Outside the barbed-wire camps, repression takes quieter forms: bans on beards and veils, the erasure of traditional Muslim names, and Mandarin-only schooling. The message is clear — loyalty to the Chinese Communist Party must come before faith, language, or memory. What China calls “unity” has, for Uyghurs, become the vocabulary of occupation.
Can a culture survive systematic erasure?
Yet Uyghur identity endures. From exile, communities are rebuilding what Beijing tries to dismantle. In the San Francisco Bay Area, parents have opened weekend schools where children learn Uyghur language and literature — books now vanished from shops in Kashgar or Hotan. Music, poetry, and calligraphy once banned as “separatist” are being revived at diaspora gatherings. Each class and song is an act of defiance against the cultural amnesia the Chinese state is engineering.

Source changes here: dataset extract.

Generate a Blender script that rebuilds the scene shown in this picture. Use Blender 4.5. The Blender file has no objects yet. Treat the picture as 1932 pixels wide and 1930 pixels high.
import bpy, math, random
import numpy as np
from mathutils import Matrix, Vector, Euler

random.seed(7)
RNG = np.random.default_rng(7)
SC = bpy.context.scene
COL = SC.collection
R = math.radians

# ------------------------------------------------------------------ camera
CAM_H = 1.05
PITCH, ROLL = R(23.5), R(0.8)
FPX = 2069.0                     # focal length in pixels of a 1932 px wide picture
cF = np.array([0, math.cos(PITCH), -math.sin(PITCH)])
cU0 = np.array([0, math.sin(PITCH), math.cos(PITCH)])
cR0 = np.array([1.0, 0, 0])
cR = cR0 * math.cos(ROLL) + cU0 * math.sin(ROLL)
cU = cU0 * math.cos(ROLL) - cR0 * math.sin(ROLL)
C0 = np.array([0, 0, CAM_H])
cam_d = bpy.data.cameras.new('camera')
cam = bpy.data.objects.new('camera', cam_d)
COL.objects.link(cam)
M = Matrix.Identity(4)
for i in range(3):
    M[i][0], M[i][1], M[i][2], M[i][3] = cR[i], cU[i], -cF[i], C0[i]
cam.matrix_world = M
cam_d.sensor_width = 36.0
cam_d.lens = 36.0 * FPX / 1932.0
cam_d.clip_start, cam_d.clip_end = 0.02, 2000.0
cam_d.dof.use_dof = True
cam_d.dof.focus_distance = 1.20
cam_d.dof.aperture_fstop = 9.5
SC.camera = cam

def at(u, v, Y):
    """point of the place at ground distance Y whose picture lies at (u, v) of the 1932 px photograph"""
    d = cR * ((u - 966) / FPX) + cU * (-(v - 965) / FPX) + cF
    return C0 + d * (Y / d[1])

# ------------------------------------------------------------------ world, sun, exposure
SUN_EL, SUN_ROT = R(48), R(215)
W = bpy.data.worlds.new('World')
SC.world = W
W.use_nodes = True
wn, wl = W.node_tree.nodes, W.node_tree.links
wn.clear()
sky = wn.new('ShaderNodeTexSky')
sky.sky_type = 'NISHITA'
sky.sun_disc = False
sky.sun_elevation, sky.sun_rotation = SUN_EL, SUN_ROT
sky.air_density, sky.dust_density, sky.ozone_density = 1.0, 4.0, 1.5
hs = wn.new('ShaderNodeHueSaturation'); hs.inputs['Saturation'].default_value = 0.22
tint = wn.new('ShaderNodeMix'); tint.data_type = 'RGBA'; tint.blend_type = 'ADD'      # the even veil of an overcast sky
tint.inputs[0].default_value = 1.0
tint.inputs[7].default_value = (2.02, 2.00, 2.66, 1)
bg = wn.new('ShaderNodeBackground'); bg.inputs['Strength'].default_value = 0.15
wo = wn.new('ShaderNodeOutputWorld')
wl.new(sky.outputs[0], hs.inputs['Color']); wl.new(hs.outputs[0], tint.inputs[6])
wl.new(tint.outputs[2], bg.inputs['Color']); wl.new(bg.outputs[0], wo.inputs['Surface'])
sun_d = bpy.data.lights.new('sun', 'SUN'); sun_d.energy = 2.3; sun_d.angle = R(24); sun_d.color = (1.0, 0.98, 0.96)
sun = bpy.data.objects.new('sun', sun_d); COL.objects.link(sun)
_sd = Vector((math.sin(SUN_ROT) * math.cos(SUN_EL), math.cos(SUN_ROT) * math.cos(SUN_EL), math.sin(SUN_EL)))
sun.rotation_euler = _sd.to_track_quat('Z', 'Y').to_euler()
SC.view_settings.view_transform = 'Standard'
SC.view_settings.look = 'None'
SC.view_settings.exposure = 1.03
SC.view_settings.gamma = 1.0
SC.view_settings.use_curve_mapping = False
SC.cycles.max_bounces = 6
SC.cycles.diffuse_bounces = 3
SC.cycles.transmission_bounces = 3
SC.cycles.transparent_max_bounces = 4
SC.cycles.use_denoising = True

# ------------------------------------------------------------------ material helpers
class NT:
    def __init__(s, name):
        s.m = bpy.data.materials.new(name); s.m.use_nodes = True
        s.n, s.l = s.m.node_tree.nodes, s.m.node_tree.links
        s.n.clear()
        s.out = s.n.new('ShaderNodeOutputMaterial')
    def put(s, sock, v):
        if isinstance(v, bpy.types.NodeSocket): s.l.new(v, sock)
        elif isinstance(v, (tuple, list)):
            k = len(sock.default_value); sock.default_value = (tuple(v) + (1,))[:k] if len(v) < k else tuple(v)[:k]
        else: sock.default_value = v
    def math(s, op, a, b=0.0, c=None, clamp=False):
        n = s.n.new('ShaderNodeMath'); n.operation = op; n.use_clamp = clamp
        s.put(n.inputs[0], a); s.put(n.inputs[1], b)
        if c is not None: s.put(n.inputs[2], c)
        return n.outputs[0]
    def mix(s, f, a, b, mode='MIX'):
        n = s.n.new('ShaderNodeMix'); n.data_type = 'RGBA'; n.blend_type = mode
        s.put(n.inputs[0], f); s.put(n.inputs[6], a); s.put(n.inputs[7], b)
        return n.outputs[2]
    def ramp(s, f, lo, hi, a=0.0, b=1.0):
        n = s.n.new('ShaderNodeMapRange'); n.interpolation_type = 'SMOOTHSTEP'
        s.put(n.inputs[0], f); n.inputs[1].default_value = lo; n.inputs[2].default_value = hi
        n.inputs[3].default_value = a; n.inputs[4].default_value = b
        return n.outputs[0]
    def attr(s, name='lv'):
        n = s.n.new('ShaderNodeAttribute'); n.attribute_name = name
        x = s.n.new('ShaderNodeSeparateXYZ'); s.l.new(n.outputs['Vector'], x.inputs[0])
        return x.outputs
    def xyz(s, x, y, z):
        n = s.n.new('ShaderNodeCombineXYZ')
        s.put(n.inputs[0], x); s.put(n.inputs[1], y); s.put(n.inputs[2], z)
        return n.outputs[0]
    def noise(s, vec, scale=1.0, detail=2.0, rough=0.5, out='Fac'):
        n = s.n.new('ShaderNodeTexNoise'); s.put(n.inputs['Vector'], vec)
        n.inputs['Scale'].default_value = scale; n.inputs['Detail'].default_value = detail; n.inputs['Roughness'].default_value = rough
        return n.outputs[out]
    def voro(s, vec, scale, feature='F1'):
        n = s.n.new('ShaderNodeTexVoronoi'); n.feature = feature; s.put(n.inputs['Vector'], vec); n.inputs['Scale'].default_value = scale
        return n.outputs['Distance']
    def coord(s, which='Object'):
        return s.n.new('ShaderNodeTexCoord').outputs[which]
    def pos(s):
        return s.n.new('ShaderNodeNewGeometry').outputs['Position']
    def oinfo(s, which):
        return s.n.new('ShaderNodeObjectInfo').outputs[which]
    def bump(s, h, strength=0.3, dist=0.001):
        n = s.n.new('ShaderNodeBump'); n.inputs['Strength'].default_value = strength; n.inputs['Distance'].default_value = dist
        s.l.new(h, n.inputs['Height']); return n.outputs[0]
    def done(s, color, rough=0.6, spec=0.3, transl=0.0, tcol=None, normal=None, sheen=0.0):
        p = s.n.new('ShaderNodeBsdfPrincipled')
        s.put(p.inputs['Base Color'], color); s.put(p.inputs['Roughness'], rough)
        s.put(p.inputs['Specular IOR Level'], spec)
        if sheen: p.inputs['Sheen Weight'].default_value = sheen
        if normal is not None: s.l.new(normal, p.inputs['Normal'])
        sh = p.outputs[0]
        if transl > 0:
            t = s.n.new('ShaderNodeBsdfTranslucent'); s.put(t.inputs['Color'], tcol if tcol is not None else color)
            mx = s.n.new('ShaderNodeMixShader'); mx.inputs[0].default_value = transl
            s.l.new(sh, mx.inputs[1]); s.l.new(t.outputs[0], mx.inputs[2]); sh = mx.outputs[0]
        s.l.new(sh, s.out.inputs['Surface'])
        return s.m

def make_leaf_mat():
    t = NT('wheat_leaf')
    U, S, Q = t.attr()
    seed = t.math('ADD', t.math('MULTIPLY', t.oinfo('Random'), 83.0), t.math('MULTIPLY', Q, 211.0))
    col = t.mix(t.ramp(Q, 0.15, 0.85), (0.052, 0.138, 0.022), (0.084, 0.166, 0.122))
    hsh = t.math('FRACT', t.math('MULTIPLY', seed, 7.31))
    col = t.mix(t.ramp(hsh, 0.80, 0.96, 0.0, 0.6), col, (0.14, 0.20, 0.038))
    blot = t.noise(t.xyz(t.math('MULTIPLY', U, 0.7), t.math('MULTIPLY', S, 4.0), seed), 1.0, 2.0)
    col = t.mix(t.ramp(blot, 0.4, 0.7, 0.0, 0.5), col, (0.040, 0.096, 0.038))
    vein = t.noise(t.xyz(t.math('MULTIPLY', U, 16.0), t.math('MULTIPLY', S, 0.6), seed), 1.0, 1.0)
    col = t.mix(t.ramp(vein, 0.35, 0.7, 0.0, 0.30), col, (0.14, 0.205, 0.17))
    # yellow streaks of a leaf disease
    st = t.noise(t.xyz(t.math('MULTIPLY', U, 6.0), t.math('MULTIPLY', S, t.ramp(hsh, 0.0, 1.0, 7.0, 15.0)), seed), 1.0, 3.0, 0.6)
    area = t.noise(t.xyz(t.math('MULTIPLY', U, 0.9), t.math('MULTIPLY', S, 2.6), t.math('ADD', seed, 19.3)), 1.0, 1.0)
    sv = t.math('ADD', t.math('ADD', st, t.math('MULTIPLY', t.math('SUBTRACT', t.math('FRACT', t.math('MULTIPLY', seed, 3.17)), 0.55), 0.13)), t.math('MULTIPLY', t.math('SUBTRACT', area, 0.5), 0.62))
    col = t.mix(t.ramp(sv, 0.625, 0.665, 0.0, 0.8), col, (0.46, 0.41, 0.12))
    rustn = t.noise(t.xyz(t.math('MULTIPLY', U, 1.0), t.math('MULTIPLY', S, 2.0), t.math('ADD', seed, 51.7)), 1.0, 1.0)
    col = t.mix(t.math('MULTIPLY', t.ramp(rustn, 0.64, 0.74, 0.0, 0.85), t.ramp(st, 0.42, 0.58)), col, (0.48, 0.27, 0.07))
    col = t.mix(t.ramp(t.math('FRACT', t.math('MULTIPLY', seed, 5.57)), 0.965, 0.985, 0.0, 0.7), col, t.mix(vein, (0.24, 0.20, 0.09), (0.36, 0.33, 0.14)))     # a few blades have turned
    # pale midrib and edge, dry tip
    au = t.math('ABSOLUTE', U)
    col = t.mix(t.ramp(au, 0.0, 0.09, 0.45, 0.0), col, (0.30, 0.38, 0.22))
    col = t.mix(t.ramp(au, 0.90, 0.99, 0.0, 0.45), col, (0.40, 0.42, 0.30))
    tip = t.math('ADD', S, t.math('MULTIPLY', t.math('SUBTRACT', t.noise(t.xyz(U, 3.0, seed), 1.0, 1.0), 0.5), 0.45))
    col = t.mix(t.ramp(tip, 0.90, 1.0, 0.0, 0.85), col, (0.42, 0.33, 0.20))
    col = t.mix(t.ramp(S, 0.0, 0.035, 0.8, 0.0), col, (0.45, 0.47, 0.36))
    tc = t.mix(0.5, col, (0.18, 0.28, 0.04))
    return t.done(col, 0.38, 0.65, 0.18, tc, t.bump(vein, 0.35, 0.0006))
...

For Uyghur women, preserving tradition has also meant confronting trauma. Survivors of the camps have turned testimony into a political weapon, recounting sexual abuse and sterilisation as part of a state policy to control reproduction. Despite the risks, activists like Rushan Abbas, Jewher Ilham, and Reyhan Asat continue to speak publicly, often while their own family members remain imprisoned in China. “Our voices are all we have left,” Abbas has said in previous remarks.

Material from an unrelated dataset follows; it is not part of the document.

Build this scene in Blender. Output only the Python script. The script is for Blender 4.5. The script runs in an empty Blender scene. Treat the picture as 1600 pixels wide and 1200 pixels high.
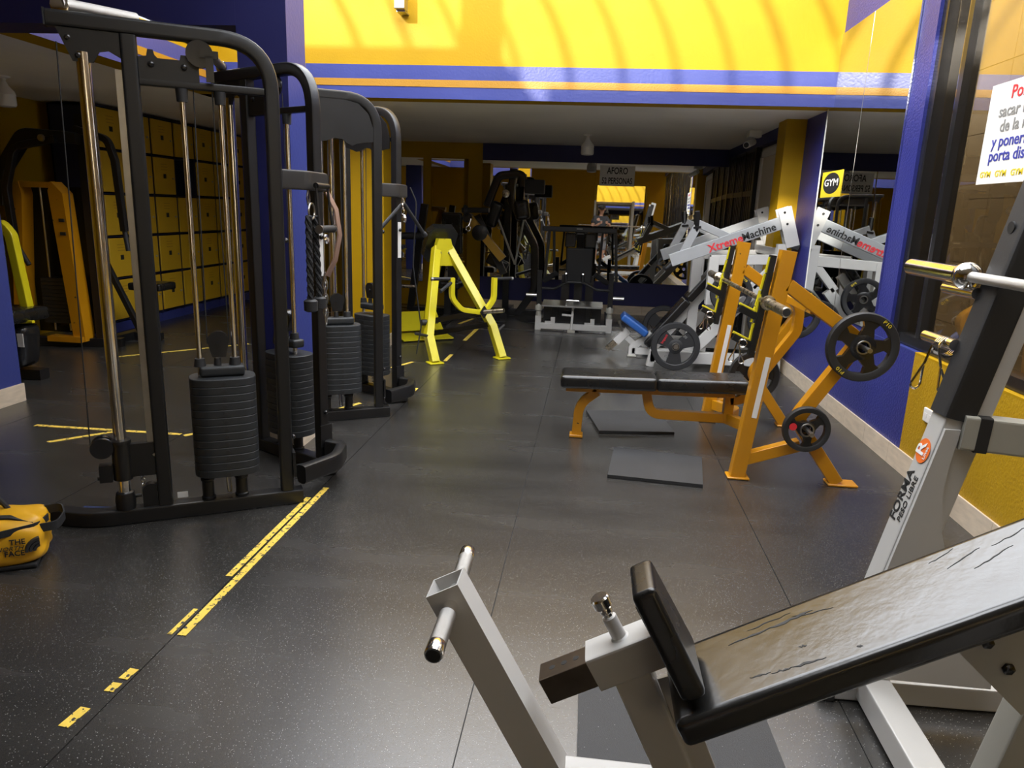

In a region where mosques are razed and language is criminalised, the endurance of song and story among exiles signals a truth Beijing cannot rewrite: cultural annihilation breeds resistance.
Does the spirit of East Turkestan still live on?

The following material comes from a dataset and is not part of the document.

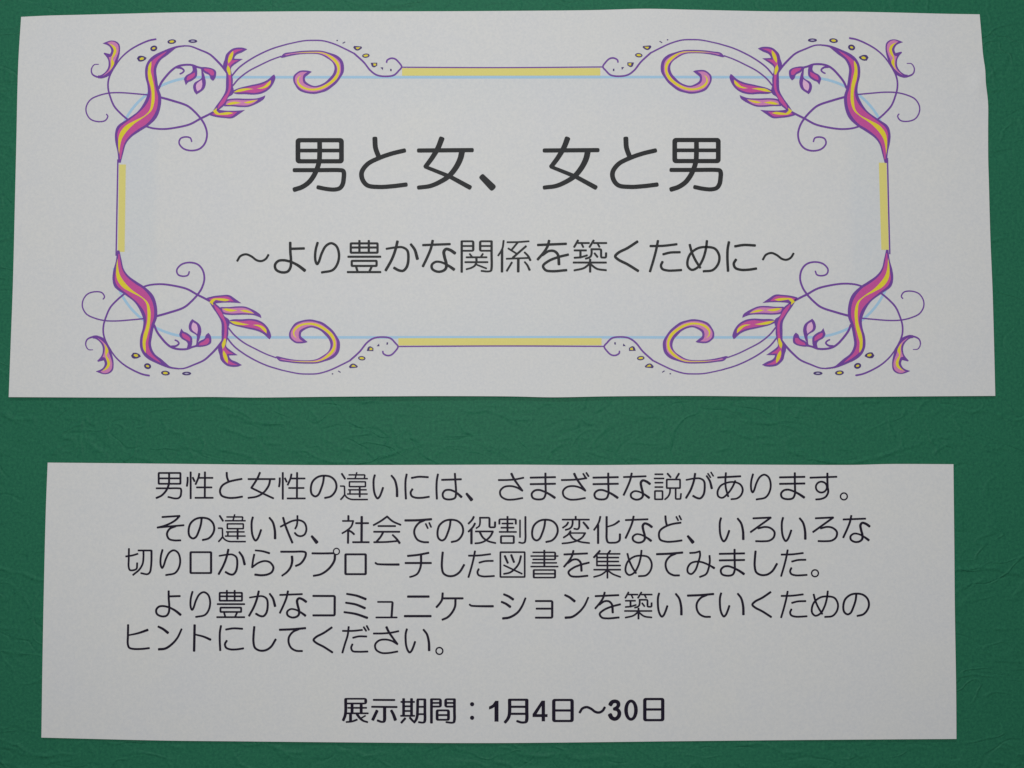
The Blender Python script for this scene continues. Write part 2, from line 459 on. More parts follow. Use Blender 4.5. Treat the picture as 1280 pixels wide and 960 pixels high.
def soft_poly(pts, step=1.3, lim=55):
    """smooth closed outline that keeps its sharp corners"""
    n = len(pts); cor = []
    for i in range(n):
        a, b, c = pts[i - 1], pts[i], pts[(i + 1) % n]
        t = math.atan2(b[1] - a[1], b[0] - a[0]) - math.atan2(c[1] - b[1], c[0] - b[0])
        t = abs((t + math.pi) % (2 * math.pi) - math.pi)
        if math.degrees(t) > lim: cor.append(i)
    if not cor: cor = [0]
    out = []
    for a, b in zip(cor, cor[1:] + [cor[0] + n]):
        seg = [pts[k % n] for k in range(a, b + 1)]
        out += cat(seg, step)[:-1]
    return out

def fillet(pts, r, step, closed=False):
    """polyline with rounded corners"""
    n = len(pts); out = []
    rng = range(n) if closed else range(1, n - 1)
    if not closed: out.append(pts[0])
    for i in rng:
        a, b, c = pts[i - 1], pts[i], pts[(i + 1) % n]
        u = (a[0] - b[0], a[1] - b[1]); v = (c[0] - b[0], c[1] - b[1])
        lu, lv = math.hypot(*u), math.hypot(*v)
        u = (u[0] / lu, u[1] / lu); v = (v[0] / lv, v[1] / lv)
        rr = min(r, 0.45 * lu, 0.45 * lv)
        p, q = (b[0] + u[0] * rr, b[1] + u[1] * rr), (b[0] + v[0] * rr, b[1] + v[1] * rr)
        for k in range(6):
            t = k / 5
            out.append(tuple((1 - t) ** 2 * p[j] + 2 * t * (1 - t) * b[j] + t * t * q[j] for j in (0, 1)))
    if not closed: out.append(pts[-1])
    else: out.append(out[0])
    res = [out[0]]
    for a, b in zip(out, out[1:]):
        m_ = max(1, int(math.dist(a, b) / step))
        for k in range(1, m_ + 1): res.append((a[0] + (b[0] - a[0]) * k / m_, a[1] + (b[1] - a[1]) * k / m_))
    return res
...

For those who mark November 12, the answer is yes. The republic that lasted only months in 1933 lives on as an idea stronger than China’s surveillance state. It survives in diaspora marches that begin at Chinese consulates, in schoolrooms where Uyghur children recite banned poetry, and in the quiet resolve of parents who have not heard from their detained relatives in years.
Uyghur youth speak of a future in which their teachers and non-Uyghur friends will know who they are — not as subjects of a “terrorism” narrative, but as a people with a history older than the People’s Republic of China. Their fight is not just for sovereignty but for remembrance.
Beijing’s walls of concrete and propaganda have not broken that spirit. On East Turkestan Independence Day, every surviving word, melody, and child learning to read in Uyghur becomes an assertion that identity cannot be imprisoned, and that the republic crushed in 1934 still breathes wherever a Uyghur dares to speak its name.